Photo of Alex Foster submitted to IGFA

Possible World Record Rockfish Caught off Cape Charles

Some anglers luck into setting records, and then there is the extremely small group of anglers who are obsessed with catching a world-record fish. Alex Foster apparently falls into this last category.

Foster’s dedication may have paid off on January 7th, while fishing off Cape Charles with Captain Clinton Lessard of Sho-Nuf Sportfishing. They were trolling a live eel when Foster caught a 48.03-inch-long striper, which measured 58 pounds on an uncertified hand scale. The four-foot fish is now pending International Game Fish Association (IGFA) world record certification for length in the IGFA’s release category. The world record by weight for rockfish is 81 pounds, 14 ounces caught by Gregory Myers in August 2011 in Long Island Sound.

As he waits for word on the possible world record, Foster has also earned a release citation from the Virginia Saltwater Fishing Tournament.

Foster has been making the long trip from Charleston, West Virginia to Virginia’s Eastern Shore for several years hoping to get a shot at the world record. And even though Virginia’s rockfish season ended December 31, Foster still made the 400-mile trek with the sole purpose of catching a world-record rockfish, knowing he would have to let it go. According to an IGFA Facebook post, Foster fought the fish for 15 minutes before measuring and releasing it.

Grave concerns about the declining striper stock prompted Virginia to eliminate its Spring Trophy season and significantly curtail its fall fishery by capping sizes in 2019. Other coastal states have also taken steps to lower their harvest. Still, many anglers in the Bay are enjoying good catch-and-release fishing. These large breeders are key to increasing the fish population.

For anglers seeking trophy fish like Alex Foster, finding the right captain for the job and dealing with wicked, wintery weather are just two of the challenges:

“He booked me for five trips this winter, and the fourth trip was the charm,” Captain Lessard said.

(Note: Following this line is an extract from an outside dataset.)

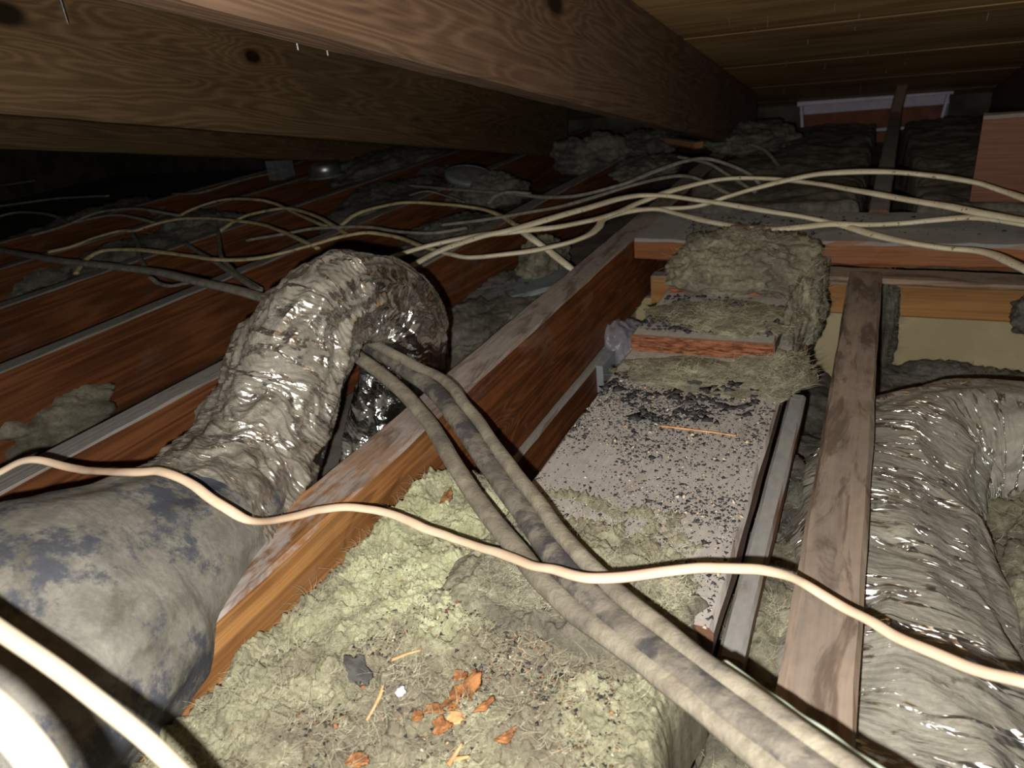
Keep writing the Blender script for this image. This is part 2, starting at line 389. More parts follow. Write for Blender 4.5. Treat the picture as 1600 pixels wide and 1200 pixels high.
M['plate'] = wood('pine_plate', (0.16, 0.07, 0.02), (0.50, 0.26, 0.09), DUST, 0.8, seed=4.4, freq=18)
M['plank'] = wood('dusty_plank', (0.07, 0.04, 0.025), (0.25, 0.13, 0.08), (0.36, 0.335, 0.315), 1.0, seed=7.7, freq=12)
M['redend'] = plain('red_end_grain', (0.09, 0.028, 0.014), (0.36, 0.145, 0.07), 60, 0.9, stretch=(1, 1, 6), bumps=0.8, bdist=0.002, kind='World')
M['batten'] = wood('grey_batten', (0.08, 0.03, 0.015), (0.3, 0.13, 0.06), (0.27, 0.265, 0.255), 1.0, seed=3.9)
M['blocktop'] = wood('red_block', (0.07, 0.022, 0.012), (0.30, 0.12, 0.065), (0.30, 0.28, 0.24), 0.9, seed=10.5, freq=10)
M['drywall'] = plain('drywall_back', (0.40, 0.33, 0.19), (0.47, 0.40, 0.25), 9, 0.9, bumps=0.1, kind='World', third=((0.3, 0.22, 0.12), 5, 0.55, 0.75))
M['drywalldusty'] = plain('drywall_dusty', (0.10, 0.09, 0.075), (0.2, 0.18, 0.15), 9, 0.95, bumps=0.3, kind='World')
_cp = onz(650, 850, -0.1)*S
M['wool'] = wool_mat('mineral_wool', (0.31, 0.295, 0.195), (0.50, 0.485, 0.33), (0.245, 0.215, 0.16), 0.9, 0.0, 0.38, 0.56, clean=(_cp[0]+0.02, _cp[1], _cp[2], 0.135))
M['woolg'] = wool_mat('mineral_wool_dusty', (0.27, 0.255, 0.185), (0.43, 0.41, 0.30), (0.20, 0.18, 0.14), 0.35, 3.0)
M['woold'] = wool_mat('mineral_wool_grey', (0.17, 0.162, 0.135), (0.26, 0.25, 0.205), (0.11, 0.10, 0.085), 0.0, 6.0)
M['foil'] = foil_mat('dusty_foil', 0.445, 0.56, dustc=(0.27, 0.25, 0.21), stain=(0.54, 0.66), stains=9.0, mottle=0.5, streak=0.06, rough=0.26, ribs=0.4, wr=0.45)
M['foilbright'] = foil_mat('dark_bright_foil', 0.54, 0.64, dustc=(0.17, 0.16, 0.14), dark=(0.05, 0.04, 0.03), rough=0.2, seed=2.0, mottle=0.4)
M['boot'] = foil_mat('stained_sleeve', 0.20, 0.30, dustc=(0.19, 0.182, 0.16), dark=(0.09, 0.08, 0.062), stain=(0.5, 0.66), stains=12.0, rough=0.35, seed=1.5, blue=(0.05, 0.056, 0.075), ribs=0, wr=0.25, mottle=0.45)
M['foilr'] = foil_mat('grey_foil', 0.43, 0.50, dustc=(0.29, 0.275, 0.235), dark=(0.2, 0.18, 0.145), stain=(0.55, 0.7), rough=0.22, seed=5.0, nzk=0.08, mottle=0.25, streak=0.05, wf=(30, 5), ribs=0.3, cb=0.03)
M['cream'] = plain('cream_cable', (0.68, 0.60, 0.42), (0.80, 0.74, 0.56), 30, 0.5, bumps=0.15, third=((0.18, 0.14, 0.09), 120, 0.6, 0.7))
M['creamclean'] = plain('clean_cream_cable', (0.33, 0.275, 0.21), (0.42, 0.36, 0.28), 30, 0.45, bumps=0.1)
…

But getting your catch-and-release fish certified as an IGFA release world record is another matter altogether. In addition to the paperwork and $100 processing fee, the fish’s length has to be photographed on an official, $50, IGFA measuring board. The angler must provide photos of the rod, reel and net as well as provide IGFA a piece of the fishing line and the hook used to land the fish, which must be released alive. Additionally, witnesses must corroborate the event,  everything has to be signed and notarized, and all other IGFA rules must be followed. A list of eligible species in the release category is on IGFA’s website. The approval process time varies from several weeks to several months.

Captain Lessard and other skippers also mentioned there are still large rockfish moving into the lower Bay for those who want to catch-and-release monster stripers.

Chris Snook, owner of Chris’ Bait and Tackle just a few miles from the Kiptopeake boat ramp area where the pending record rockfish was landed, hopes Foster’s four-footer inspires more catch-and-release action.

“It’s great to see, and hopefully more anglers will want to take part in this great winter fishery,” says Snook.